We sat down and enjoyed a Greek salad made up of tomatoes and sweet red onions (so sweet, in fact, that neither of us suffered from lingering onion breath) with huge wedges of freshly-made feta cheese, fried feta cheese (I can’t have enough feta cheese), an eggplant dish and a small pizza.  Michael took pictures of me eating and I must have looked so ecstatic that he offered me a cigarette afterwards!  I have to say this was one of the most wonderful meals I have had in recent memory.  The color of the food, the freshness, the way the eggplant was perfectly prepared and the incredible extra virgin olive oil were to die for.  Although initially reluctant to do so, Marie suggested I take the leftover eggplant back to the ship and have it heated up the following day.  I was SO happy that I followed her advice because, unbelievably, it was even better the next day.  To top off this incredible meal, our waitress came over and told us that Frank had paid for it!  We were very surprised but very grateful for an extremely generous new friend. 
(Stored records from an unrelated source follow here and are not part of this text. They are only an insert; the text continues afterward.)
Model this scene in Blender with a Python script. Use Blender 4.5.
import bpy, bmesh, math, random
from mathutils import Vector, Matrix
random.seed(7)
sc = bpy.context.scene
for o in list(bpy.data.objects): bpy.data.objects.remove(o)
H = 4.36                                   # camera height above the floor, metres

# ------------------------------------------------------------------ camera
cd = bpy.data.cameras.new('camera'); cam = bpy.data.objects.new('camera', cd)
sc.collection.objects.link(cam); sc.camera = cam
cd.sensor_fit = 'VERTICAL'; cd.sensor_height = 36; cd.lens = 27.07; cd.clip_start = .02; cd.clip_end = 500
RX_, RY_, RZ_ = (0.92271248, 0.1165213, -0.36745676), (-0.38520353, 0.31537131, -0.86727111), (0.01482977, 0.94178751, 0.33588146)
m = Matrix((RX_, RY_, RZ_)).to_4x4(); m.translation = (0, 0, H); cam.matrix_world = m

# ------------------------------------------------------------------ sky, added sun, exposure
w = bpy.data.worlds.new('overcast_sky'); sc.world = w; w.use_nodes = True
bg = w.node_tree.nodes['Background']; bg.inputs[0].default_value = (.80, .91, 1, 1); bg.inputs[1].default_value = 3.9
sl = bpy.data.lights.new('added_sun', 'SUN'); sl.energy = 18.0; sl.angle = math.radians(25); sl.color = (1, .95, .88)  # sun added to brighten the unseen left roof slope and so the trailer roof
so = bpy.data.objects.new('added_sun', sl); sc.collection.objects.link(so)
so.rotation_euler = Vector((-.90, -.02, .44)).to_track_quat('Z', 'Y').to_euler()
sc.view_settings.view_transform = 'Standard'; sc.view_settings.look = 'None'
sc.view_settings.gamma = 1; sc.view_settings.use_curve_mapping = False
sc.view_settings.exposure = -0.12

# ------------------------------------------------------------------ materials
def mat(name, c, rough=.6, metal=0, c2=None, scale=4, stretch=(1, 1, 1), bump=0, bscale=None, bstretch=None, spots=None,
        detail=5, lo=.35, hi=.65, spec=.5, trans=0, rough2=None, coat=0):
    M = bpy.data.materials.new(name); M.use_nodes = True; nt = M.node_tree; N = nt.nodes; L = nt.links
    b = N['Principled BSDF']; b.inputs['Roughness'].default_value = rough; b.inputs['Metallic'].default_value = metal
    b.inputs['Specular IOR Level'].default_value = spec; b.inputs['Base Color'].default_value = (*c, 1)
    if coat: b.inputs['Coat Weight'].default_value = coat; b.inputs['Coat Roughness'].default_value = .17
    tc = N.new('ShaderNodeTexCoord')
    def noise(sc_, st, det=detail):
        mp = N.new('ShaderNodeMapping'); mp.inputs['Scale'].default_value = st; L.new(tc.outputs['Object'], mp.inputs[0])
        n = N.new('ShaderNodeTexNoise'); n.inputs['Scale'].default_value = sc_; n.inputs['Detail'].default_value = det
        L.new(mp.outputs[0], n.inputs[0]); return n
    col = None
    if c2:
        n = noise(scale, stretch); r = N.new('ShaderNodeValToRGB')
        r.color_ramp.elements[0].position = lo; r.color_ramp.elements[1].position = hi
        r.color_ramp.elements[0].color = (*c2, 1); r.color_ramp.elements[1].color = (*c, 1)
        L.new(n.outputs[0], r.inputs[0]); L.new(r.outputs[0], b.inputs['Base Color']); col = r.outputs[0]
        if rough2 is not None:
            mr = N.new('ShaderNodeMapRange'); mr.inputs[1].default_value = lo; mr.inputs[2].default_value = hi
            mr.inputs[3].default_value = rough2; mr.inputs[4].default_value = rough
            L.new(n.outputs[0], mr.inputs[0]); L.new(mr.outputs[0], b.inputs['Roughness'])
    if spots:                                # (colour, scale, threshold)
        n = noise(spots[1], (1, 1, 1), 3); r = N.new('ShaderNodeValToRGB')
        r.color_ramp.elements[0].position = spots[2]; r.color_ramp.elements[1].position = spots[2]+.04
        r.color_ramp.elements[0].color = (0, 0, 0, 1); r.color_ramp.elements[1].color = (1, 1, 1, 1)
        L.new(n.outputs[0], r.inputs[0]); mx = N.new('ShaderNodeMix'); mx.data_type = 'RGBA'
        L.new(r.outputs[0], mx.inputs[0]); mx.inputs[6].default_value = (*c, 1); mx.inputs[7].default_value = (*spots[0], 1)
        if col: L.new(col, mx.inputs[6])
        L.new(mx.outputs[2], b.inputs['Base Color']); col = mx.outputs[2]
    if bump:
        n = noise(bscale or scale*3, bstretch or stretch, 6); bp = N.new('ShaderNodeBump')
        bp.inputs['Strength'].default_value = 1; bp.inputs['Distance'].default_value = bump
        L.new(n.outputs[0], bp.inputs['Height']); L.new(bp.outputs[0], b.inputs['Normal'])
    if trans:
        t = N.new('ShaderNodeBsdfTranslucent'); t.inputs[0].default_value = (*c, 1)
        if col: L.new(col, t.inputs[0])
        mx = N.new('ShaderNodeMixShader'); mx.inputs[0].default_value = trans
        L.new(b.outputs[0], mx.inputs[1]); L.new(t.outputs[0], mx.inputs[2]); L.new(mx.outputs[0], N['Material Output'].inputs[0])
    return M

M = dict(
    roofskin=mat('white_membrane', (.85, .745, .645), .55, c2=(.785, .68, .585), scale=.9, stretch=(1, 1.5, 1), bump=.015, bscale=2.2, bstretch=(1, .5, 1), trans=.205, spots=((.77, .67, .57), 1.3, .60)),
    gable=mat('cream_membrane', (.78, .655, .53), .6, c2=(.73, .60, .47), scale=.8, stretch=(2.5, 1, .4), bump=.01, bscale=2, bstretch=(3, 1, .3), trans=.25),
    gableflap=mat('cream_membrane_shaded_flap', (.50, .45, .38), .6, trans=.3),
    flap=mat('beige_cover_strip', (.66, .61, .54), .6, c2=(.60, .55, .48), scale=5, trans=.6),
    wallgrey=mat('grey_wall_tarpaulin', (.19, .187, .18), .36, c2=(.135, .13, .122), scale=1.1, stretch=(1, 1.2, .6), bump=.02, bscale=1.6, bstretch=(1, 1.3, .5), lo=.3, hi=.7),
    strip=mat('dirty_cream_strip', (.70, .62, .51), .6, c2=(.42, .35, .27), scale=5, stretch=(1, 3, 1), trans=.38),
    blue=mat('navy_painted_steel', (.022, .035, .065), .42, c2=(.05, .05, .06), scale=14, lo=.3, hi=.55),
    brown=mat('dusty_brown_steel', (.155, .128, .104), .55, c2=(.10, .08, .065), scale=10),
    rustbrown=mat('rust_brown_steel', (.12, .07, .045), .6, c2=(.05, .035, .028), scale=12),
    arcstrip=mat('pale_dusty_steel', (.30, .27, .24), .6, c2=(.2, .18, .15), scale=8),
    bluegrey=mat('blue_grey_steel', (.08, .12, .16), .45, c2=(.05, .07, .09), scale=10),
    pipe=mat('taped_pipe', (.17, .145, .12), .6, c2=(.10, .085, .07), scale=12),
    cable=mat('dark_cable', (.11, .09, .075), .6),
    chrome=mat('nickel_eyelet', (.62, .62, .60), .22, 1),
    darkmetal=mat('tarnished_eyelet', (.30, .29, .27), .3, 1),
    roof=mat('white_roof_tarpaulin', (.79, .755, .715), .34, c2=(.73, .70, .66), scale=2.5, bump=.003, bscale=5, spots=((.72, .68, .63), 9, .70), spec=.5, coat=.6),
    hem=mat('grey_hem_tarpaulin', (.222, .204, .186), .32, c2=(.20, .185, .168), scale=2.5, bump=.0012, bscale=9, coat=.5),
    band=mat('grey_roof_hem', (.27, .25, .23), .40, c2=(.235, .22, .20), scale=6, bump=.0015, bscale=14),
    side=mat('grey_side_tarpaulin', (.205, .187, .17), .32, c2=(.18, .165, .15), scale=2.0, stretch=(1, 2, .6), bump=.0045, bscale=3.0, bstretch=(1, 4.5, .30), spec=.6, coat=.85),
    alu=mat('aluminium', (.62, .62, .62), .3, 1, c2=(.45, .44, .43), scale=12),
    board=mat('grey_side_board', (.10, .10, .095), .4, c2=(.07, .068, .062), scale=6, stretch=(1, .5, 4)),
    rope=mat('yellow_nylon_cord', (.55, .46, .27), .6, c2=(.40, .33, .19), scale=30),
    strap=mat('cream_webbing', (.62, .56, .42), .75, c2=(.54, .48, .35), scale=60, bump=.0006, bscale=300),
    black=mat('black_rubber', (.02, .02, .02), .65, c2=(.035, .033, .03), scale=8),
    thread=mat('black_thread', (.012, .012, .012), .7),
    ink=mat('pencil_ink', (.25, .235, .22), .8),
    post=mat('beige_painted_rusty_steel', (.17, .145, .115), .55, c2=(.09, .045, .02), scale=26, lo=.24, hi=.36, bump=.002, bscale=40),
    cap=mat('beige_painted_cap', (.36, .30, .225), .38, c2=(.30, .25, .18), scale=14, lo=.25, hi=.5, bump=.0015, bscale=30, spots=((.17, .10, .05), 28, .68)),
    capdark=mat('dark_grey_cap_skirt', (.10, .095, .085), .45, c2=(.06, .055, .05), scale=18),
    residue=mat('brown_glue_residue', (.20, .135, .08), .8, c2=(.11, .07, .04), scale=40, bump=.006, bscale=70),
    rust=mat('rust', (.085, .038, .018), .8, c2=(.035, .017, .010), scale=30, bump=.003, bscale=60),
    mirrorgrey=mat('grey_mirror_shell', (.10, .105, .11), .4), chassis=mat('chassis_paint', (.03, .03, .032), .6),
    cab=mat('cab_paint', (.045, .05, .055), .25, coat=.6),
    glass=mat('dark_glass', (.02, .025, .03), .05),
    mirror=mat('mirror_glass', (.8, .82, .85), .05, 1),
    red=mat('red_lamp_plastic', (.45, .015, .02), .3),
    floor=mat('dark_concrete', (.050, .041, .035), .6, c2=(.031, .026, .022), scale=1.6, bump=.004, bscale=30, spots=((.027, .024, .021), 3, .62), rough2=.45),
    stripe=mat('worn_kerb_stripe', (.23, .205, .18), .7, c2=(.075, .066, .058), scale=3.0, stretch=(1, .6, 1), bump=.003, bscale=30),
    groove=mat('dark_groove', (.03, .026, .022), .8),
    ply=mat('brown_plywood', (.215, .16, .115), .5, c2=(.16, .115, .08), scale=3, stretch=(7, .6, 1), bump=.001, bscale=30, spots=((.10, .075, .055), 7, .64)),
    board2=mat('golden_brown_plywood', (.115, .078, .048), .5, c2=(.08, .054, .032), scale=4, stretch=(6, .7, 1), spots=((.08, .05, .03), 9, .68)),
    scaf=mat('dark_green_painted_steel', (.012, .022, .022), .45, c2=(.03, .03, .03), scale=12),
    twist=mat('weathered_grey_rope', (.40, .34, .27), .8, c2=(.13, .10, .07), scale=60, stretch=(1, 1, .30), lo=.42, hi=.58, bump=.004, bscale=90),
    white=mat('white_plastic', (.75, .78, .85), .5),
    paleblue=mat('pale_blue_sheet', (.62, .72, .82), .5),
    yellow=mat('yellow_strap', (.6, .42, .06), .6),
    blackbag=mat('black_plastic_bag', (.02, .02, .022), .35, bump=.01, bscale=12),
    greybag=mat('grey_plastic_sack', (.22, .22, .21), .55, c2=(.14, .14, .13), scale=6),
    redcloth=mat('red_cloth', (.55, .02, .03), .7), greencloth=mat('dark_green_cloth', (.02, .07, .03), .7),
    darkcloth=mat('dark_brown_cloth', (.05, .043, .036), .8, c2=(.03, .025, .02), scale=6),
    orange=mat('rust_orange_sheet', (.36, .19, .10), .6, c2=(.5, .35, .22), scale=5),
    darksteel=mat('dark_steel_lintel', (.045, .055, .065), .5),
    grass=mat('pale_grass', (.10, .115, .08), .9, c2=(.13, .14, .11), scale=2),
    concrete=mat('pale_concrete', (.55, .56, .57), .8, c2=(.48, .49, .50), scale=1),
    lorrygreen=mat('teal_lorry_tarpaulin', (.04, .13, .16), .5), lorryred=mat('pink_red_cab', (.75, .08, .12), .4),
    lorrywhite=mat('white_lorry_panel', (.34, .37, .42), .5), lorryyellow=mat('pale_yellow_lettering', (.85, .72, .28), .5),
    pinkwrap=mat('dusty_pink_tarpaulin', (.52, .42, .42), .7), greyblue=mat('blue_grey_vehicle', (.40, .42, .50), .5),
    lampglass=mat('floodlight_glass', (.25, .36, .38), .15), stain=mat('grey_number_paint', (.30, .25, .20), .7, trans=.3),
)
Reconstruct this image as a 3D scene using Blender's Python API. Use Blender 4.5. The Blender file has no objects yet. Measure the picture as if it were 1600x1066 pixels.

Back on the ship that night, I’m sure I dreamt of sailing on a ship made of feta cheese, fueled by extra virgin olive oil, eating red juicy tomatoes while reading a good book. 

Michael’s Observations:   Being the resident weather watcher, we have been blessed with extraordinarily beautiful weather.  Every port seems to improve and I keep thinking of looking for property.  Of course, this is really early spring and in the summer most of these ports hit temperatures around 90-100 or more but right now it has been marvelous. 

Chania was no exception in its beautiful weather and the ancient scenery of pavers and turrets and narrow streets with vendors hawking their wares.  I am a notorious window shopper so I love looking at the goods offered but seldom buy anything but it’s a lot of fun to see what is offered in these little shops.  This city offered easy walking and majestic views of the harbor but the highlight was a delicious lunch with my beautiful wife and new friends whom we’ve met aboard the Pacific Princess.

Leona’s Reply:  Yes, Michael has, in many ports (with the highest humidity possible), suggested we buy property there.  I tell him that I will lovingly write, email, call and Skype him every day.   (As you probably all know, I seldom enjoy temperatures above 65.)